La science a peu de place dans de telles interprétations. Qu'importe. France Télévision Publicité (FTP), la régie publicitaire des deux principales chaînes du service public, s'est entichée de cet instrument «qualitatif», qui va au-delà du sexe et de l'âge des téléspectateurs. «Deux ménagères de 50 ans ne se valent pas, explique Patrick Ballarin, directeur du marketing à FTP. Il y a une énorme différence entre celle qui achète de la lessive en poudre et celle qui préfère la lessive liquide. Grâce à cet outil, je sais donc si un programme a été regardé par des fonceuses, des novatrices, des conservatrices…»

L'utilisation de ces données peut être double. D'abord, elles peuvent convaincre les annonceurs dont les produits séduisent le même type de public que l'émission testée, de distiller leurs spots au moment le plus rentable. Quand on n'a pas de grosses parts de marché, mieux vaut mettre l'accent sur les qualités de son public… Ensuite, la sémiométrie permet de constater si une émission et un animateur correspondent à l'image de la chaîne et s'ils attirent le public visé. C'est promis: ni Bruno Masure ni Daniel Bilalian ne doivent cependant leur déboulonnage à cette arme marketing. D'ailleurs, les rédactions des chaînes semblent encore relativement ignorantes du procédé. Preuve qu'il n'a pas encore pris le pouvoir.
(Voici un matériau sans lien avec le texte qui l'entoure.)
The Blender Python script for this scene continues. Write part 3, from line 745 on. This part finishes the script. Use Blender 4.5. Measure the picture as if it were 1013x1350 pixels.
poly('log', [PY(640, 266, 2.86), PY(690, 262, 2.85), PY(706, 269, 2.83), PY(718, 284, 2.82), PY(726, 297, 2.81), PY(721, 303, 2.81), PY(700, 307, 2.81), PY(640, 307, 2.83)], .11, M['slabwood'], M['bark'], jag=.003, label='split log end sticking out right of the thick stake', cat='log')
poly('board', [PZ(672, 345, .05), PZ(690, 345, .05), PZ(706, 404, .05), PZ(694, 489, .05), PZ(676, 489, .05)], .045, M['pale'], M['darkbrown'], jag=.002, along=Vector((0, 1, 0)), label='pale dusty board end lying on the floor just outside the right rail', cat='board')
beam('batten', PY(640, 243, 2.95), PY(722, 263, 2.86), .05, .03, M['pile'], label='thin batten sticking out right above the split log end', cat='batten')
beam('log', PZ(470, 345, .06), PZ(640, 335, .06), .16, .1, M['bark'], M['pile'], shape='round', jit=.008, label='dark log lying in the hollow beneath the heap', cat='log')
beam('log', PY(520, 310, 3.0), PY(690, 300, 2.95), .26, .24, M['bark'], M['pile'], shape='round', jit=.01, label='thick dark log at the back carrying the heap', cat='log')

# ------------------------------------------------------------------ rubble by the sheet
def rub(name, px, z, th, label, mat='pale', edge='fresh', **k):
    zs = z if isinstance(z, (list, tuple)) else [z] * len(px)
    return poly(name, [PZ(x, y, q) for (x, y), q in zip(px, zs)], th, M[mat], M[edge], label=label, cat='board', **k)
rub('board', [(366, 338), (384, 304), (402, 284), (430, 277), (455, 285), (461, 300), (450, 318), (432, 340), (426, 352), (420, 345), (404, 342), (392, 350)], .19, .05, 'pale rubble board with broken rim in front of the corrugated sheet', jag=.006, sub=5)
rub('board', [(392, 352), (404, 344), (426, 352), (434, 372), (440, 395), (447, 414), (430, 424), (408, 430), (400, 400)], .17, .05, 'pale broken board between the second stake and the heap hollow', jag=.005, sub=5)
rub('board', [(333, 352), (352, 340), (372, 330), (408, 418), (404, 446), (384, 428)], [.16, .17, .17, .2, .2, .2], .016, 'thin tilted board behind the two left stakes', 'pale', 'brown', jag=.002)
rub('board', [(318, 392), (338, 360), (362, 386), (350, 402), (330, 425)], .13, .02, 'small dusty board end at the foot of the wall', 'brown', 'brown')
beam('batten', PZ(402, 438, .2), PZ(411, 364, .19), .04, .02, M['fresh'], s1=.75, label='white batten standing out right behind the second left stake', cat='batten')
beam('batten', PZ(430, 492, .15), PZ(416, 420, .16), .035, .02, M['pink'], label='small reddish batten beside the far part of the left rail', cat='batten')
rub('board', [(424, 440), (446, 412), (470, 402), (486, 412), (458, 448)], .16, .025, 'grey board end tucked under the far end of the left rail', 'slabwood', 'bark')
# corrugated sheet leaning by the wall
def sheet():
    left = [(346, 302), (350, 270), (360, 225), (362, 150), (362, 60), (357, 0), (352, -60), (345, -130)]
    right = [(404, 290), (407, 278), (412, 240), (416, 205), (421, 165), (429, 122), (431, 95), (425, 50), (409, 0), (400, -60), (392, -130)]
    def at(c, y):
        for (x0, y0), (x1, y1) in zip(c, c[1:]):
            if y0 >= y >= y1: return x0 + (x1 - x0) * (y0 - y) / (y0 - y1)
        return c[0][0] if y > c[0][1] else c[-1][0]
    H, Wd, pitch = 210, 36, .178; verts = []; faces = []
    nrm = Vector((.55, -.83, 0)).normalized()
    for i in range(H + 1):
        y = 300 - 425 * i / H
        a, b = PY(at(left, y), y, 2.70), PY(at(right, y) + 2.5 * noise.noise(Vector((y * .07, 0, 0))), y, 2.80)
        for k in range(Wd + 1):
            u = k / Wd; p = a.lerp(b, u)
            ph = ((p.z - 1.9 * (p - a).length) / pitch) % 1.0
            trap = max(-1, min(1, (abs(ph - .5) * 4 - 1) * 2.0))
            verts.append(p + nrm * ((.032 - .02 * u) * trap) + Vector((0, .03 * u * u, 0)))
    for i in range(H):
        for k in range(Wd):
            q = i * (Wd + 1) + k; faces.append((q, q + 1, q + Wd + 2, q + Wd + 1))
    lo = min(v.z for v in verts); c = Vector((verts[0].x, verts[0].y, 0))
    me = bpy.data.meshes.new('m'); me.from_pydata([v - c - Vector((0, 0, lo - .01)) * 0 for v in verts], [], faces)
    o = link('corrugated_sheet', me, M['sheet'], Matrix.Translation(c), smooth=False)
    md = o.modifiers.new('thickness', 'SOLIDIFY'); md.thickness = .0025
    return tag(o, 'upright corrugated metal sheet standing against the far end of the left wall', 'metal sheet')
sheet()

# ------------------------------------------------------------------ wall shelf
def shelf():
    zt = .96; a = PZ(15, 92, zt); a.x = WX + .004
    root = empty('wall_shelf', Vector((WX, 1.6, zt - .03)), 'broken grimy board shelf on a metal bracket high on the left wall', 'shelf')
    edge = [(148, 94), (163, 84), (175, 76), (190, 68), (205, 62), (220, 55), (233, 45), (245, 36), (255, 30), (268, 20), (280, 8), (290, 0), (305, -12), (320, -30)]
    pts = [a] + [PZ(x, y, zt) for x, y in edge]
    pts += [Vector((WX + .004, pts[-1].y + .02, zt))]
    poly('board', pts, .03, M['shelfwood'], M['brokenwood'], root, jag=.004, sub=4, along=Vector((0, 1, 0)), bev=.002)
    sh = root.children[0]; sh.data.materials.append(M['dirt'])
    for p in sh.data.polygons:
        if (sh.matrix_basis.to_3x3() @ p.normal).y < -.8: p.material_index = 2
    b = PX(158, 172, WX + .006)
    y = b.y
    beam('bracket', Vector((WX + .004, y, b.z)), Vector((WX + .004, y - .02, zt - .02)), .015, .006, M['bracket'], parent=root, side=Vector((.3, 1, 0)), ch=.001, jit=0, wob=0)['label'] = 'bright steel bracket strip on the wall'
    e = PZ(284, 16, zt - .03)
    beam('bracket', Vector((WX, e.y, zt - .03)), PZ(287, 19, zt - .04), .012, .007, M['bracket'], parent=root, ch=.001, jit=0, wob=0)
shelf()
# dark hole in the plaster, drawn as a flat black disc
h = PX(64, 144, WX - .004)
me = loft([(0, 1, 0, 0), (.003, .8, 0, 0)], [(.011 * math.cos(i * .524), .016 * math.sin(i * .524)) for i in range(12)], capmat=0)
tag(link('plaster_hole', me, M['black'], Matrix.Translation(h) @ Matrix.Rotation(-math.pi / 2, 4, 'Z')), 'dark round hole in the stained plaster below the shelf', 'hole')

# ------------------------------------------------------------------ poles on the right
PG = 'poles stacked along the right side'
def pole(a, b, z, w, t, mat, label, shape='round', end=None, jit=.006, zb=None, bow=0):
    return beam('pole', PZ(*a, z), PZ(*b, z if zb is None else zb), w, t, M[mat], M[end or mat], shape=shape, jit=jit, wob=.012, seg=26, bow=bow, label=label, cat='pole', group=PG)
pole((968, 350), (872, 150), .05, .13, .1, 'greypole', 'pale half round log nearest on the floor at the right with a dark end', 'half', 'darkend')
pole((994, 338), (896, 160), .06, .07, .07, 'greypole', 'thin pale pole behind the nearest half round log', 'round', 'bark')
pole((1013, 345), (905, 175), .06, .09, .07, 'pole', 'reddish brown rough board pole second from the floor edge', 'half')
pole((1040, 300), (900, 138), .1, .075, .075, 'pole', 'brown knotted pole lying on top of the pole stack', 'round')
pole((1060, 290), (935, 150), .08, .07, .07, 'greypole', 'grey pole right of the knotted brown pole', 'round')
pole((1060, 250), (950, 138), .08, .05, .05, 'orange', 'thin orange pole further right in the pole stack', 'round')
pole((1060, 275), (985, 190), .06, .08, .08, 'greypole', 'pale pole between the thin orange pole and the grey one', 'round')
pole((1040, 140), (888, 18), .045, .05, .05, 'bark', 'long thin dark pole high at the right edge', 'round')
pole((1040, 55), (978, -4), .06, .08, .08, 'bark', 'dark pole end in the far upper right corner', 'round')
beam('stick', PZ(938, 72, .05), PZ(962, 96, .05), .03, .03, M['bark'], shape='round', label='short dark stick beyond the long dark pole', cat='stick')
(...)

A France 2, le médiateur entre la rédaction et les téléspectateurs, Didier Epelbaum, précise que «le courrier (reçu par la rédaction) est tellement massif que toutes les catégories socioprofessionnelles sont couvertes». Sauf que, dans ce cas précis, les catégories socioprofessionnelles sont transcendées.

Même son de cloche dubitatif du côté de TF1. «On ne peut pas faire une typologie de nos téléspectateurs, estime Robert Namias, le directeur de l'information de la Une, car, manifestement, ils sont beaucoup plus nombreux que ceux de France 2. Donc, si on a plus d'amateurs d'ordre sur TF1, on a aussi beaucoup plus de cadres, d'enseignants… Franchement, c'est de la gamberge que je ne prends pas au sérieux».»